On November 30, the City of Montpelier signed a resolution declaring Montpelier a sanctuary city to protect all people, no matter their race, religious affiliation or immigration background. By doing so, Montpelier shows what a caring community we are. Having been raised in our small town, I have found we are deeply connected to the people around us. Whenever someone falls on hard times, we find ways to pick them back up. Many people move to Montpelier specifically to provide this kind of community and nurturing environment for their kids. Montpelier has been, and should continue to be, safe for everyone. Due to new actions and declarations from our current President of the United States, it has become much too prevalent that immigrants are being targeted and afraid to go to the authorities because of the fear of deportation. Undocumented women and girls are especially at risk in these situations. According to the Office of Victims of Crimes, in the United States by 2050, the number of raped women and girls from Latino origin could reach 10.8 million. With immigrants being afraid of going to the authorities for help, many of these cases will go unreported and enable predators to target people who are unable to turn to the law. We need to make sure that everyone has the right to seek justice in these situations. I urge you to keep supporting Montpelier as a sanctuary city, and to reach out to other cities and state senators to propose the same idea. We want every city to be a safe haven for all people, like the Montpelier that I love and know. By speaking up and taking a stand, we ensure that the United States continues the tradition and history of the melting pot, serving as a sanctuary for all.


by Faith Bolques

Montpelier is the smallest capital city in the United States, but recently it has done something to make a bigger name for itself. Montpelier is a sanctuary city, meaning that we as a city will allow undocumented immigrants to reside here. However, there has been some push-back against this move. People say that this move will automatically cut all of our federal funding (something that Donald Trump has threatened towards sanctuary cities), or that allowing undocumented immigrants will hurt our economy or cause more crime. Those are all incorrect thoughts that have been disproven by scientific studies.
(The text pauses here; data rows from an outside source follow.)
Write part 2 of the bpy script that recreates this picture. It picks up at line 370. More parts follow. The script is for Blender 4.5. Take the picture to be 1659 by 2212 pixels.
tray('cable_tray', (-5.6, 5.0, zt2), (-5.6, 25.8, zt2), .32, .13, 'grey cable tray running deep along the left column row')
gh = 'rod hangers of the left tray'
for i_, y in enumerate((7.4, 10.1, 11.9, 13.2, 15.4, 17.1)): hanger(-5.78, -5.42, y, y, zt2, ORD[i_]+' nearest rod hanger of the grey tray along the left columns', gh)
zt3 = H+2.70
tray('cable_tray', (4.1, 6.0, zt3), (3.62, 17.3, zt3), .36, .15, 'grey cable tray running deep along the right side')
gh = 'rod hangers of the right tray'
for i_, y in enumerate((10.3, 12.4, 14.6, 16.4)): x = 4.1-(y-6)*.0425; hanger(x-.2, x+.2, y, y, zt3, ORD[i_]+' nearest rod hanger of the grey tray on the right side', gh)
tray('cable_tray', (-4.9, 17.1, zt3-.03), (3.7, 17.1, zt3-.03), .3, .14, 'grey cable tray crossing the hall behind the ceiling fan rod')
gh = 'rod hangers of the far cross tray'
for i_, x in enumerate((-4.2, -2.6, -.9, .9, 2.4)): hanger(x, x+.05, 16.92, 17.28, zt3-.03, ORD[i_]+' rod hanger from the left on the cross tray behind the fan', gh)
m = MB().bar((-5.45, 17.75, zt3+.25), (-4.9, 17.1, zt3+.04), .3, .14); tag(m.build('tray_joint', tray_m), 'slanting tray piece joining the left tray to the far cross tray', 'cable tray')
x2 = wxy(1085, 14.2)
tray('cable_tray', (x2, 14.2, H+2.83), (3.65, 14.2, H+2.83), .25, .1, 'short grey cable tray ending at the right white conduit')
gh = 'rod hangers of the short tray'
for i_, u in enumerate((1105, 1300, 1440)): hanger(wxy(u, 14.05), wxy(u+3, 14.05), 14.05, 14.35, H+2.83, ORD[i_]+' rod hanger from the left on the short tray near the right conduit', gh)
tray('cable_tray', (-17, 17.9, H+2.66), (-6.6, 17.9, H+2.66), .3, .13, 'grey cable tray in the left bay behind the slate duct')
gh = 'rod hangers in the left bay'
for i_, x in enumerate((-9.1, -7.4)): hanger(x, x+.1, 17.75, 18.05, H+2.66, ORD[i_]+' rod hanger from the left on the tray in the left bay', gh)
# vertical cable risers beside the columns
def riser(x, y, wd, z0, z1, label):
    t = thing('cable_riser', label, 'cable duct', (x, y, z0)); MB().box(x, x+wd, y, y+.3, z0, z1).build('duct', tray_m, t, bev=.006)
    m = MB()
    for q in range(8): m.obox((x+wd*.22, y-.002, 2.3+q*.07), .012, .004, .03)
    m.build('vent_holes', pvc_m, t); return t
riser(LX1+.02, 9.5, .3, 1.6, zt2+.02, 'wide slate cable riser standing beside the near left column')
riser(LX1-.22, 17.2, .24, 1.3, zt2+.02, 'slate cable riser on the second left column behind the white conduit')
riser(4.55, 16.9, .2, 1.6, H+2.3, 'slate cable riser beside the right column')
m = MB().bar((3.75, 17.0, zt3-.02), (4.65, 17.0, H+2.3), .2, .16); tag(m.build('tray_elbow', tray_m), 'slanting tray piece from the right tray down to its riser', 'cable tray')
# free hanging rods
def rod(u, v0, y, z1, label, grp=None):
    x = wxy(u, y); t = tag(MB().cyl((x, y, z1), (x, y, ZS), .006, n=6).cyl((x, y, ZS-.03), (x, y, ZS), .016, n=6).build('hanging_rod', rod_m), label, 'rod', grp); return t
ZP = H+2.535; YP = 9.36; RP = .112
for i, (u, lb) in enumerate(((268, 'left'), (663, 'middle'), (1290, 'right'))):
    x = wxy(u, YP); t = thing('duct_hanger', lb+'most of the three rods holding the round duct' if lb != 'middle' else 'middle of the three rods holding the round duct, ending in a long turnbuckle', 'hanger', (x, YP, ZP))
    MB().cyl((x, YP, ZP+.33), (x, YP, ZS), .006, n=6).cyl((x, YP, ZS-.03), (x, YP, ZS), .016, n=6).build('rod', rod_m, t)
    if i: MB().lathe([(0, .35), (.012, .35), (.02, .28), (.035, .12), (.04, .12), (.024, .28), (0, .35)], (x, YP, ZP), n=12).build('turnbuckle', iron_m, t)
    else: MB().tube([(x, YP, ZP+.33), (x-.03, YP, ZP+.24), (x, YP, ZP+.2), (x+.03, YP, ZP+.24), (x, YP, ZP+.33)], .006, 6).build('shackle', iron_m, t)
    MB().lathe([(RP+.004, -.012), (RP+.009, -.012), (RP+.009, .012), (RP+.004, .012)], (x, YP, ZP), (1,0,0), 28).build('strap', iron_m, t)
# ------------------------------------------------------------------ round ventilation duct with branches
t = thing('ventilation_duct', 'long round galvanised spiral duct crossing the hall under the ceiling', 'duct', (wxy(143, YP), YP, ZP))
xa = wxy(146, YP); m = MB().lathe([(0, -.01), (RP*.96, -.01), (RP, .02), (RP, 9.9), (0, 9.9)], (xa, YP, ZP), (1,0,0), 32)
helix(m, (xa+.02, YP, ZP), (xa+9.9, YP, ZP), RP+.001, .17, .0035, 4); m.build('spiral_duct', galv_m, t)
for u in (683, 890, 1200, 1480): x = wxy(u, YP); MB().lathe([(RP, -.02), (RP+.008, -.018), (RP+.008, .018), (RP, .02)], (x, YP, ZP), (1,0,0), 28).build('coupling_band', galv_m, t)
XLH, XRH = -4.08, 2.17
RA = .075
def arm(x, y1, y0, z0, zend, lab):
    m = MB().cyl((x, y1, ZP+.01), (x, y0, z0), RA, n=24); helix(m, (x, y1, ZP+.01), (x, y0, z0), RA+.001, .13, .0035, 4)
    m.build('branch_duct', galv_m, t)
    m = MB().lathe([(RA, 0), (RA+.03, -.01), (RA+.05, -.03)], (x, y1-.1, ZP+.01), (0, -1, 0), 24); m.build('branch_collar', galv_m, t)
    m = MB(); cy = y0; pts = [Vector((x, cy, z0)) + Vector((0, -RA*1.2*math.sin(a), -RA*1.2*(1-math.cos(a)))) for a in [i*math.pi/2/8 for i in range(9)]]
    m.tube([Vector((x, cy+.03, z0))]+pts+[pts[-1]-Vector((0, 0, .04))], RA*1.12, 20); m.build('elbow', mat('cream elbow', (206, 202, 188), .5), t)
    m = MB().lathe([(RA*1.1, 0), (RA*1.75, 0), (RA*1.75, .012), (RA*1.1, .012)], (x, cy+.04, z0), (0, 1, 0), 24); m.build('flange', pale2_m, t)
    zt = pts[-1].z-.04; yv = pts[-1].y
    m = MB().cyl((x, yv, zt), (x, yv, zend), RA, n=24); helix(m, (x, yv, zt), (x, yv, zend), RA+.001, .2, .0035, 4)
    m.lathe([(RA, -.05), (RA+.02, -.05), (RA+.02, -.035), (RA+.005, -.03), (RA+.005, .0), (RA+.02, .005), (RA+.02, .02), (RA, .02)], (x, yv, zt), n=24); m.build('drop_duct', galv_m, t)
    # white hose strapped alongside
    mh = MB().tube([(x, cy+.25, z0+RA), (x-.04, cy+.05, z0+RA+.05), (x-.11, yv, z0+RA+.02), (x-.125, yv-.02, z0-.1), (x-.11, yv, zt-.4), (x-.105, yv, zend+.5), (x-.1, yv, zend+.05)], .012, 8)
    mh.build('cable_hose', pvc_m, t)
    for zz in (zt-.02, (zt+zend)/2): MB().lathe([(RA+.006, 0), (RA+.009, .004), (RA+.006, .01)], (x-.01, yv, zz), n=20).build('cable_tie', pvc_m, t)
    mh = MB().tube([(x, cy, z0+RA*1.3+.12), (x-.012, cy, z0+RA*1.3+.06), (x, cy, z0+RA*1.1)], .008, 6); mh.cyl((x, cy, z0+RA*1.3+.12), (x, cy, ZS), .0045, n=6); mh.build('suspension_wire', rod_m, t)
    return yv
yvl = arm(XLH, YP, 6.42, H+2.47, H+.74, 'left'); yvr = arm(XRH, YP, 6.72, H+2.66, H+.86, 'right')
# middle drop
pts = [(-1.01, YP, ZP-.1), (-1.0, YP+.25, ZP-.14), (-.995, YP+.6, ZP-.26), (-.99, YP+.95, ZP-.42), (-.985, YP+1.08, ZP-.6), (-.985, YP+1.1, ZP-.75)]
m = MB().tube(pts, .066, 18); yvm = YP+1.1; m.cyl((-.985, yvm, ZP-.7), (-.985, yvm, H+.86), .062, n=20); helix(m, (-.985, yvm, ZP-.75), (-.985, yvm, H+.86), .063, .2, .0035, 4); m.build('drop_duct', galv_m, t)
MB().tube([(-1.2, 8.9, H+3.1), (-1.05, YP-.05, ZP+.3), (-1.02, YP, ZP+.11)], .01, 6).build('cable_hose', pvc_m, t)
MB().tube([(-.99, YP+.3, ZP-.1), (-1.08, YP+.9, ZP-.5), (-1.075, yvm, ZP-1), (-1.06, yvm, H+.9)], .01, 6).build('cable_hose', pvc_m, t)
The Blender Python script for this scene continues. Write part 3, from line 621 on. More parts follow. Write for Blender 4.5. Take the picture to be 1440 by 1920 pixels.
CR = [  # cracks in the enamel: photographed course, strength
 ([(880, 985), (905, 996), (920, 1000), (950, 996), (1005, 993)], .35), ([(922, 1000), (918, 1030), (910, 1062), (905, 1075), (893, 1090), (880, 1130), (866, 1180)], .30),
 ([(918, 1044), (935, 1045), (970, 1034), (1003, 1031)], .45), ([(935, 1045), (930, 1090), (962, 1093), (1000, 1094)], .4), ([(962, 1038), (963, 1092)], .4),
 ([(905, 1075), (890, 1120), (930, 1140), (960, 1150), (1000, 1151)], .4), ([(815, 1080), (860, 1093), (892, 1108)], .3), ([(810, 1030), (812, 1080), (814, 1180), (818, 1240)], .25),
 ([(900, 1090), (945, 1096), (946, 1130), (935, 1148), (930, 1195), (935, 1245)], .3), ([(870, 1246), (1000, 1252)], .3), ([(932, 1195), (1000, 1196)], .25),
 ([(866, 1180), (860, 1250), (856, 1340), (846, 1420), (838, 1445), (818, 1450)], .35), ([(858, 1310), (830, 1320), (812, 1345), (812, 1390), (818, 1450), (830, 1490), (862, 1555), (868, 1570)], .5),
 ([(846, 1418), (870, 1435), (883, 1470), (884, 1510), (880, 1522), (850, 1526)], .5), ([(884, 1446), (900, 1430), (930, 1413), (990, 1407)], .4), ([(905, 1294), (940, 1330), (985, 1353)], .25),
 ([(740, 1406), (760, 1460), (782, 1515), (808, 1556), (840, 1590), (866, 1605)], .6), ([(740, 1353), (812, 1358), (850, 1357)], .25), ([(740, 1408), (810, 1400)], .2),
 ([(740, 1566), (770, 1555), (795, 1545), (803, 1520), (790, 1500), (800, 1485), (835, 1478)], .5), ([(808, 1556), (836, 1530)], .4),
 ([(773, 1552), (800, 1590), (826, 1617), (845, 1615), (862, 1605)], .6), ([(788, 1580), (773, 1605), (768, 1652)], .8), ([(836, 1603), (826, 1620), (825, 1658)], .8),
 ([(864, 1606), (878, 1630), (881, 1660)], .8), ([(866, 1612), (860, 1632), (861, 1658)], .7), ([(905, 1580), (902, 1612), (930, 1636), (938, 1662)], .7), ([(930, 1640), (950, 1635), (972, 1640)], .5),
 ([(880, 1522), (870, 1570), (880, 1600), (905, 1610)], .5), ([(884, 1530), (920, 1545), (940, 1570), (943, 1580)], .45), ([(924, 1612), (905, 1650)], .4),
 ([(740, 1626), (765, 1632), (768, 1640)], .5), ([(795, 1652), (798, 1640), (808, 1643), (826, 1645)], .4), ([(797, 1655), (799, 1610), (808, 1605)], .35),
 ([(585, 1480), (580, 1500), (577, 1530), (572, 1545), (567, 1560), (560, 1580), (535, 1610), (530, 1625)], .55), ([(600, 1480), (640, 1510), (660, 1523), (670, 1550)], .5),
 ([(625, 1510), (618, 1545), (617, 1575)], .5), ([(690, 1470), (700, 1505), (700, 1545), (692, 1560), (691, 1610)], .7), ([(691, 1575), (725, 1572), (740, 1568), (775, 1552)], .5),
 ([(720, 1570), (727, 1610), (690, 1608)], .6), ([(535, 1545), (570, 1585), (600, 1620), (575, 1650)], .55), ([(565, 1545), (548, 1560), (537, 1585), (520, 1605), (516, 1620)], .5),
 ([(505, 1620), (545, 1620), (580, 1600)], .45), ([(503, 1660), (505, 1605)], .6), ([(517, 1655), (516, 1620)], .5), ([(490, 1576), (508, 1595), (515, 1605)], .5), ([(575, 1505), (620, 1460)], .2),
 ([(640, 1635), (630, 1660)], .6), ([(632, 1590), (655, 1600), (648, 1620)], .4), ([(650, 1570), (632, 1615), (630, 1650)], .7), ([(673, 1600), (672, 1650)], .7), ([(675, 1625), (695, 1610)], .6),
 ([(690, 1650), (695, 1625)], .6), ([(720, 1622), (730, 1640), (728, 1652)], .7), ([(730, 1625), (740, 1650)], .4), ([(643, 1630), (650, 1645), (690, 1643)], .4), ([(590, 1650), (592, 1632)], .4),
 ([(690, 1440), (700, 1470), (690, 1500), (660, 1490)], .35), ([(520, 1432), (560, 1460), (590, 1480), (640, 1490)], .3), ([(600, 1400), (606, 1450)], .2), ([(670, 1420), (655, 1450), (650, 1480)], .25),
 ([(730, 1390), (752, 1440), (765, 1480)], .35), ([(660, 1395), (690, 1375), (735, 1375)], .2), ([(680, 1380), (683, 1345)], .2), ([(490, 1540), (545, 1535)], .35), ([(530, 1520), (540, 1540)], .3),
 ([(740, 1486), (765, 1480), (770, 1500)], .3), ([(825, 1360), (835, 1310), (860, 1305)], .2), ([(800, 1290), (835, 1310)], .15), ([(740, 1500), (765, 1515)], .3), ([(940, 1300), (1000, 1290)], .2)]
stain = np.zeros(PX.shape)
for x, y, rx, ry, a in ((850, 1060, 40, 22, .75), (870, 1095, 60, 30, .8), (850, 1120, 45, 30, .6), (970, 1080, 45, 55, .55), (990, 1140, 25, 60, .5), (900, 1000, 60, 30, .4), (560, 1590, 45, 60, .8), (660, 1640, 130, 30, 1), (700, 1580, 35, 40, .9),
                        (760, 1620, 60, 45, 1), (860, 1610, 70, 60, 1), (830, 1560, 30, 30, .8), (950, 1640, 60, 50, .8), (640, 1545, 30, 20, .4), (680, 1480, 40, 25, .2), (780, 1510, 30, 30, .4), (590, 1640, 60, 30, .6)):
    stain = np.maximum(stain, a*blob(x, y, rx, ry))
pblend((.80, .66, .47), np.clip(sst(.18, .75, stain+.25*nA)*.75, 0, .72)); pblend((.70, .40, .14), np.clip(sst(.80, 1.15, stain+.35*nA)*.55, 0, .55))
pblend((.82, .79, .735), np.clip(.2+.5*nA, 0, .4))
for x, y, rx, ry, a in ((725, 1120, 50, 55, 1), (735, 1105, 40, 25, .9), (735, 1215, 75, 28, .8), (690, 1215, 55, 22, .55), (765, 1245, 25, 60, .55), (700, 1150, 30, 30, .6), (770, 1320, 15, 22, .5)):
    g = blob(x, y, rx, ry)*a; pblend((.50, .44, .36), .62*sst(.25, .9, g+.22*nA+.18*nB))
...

Mayor Seth Leonard spoke about the threat of federal funding cuts with reporters from Vtdigger.org, saying that it would take a long time to lose our federal funding because there’s no ‘magic faucet’ that causes funds to go away. There was a study done by Tom K. Wong, a professor of political science, about sanctuary cities. He countered the idea that sanctuary cities have negative effects on the economy and increase the levels of crime. He found that there are 35.5 fewer crimes per 10,000 people in sanctuary counties, and that households earn $4,353 more on average in sanctuary cities versus non-sanctuary counties. Therefore, there are few negative impacts on sanctuary cities, meaning that there is no reason to stop supporting Montpelier’s choice to stay one. If you, as a voter, believe that everyone should be given an equal chance in life in the United States of America, you should encourage Montpelier to continue being a sanctuary city.